Cette mission « Crédits non répartis » compte les programme 551 « relative aux rémunérations publiques » et 552 « dépenses accidentelles et imprévisibles. »

Aussi, estime le député, « les opérations extérieures et les missions intérieures étant des dépenses imprévisibles lors de leur engagement et de leur désengagement, l’éventualité d’un recours au programme 552 mérite un examen plus approfondi. »

Et d’insister : « Lorsque le président de la République décide d’une intervention française sur un théâtre extérieur, cette dépense est par principe imprévisible en loi de finances initiale. Il en va de même pour la fin d’une opération. Cet engagement ou ce retrait génèrent des coûts importants imprévus, notamment en faisant appel à des moyens aériens et maritimes exceptionnels pour projeter hommes et matériels ».

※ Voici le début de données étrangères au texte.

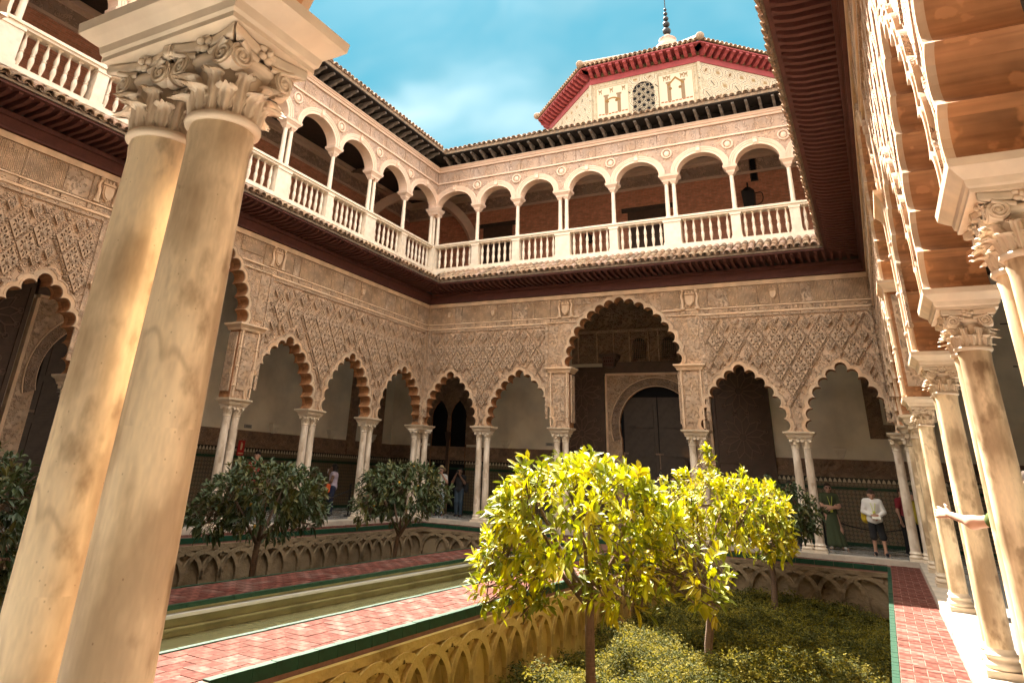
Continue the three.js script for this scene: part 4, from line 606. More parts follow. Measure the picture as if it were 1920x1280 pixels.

Cependant, le recours à ce programme 552 a une limite : outre sa relative compexité, il ne serait possible que pour l’engagement et le retrait des forces, par pour financer les opérations qui, une fois lancées et « inscrites dans la durée », ne sont plus imprévisibles.

Quoi qu’il en soit, même si cette solution est intéressante, elle ne va pas assez loin. Aux États-Unis et au Royaume-Uni, le financement des opérations extérieures, toujours assumées, fait l’objet d’une ligne budgétaire spécifique, appelée « Réserve spéciale du Trésor » outre-Manche et « Overseas Contingency Operations » outre-Atlantique.

Ce mécanisme présente plusieurs avantages : meilleure visibilité en matière de gestion, risque très limité d’annulation de crédits d’équipement en cours d’année pour financer les opérations, montant de l’enveloppe discuté par les parlementaires, évaluation plus sincère des dépenses, effort partagé par l’ensemble de la Nation, etc… En outre, il permettrait d’avoir un débat annuel sur les interventions en cours. Mais, en France, pourquoi faire simple quand on peut faire compliqué?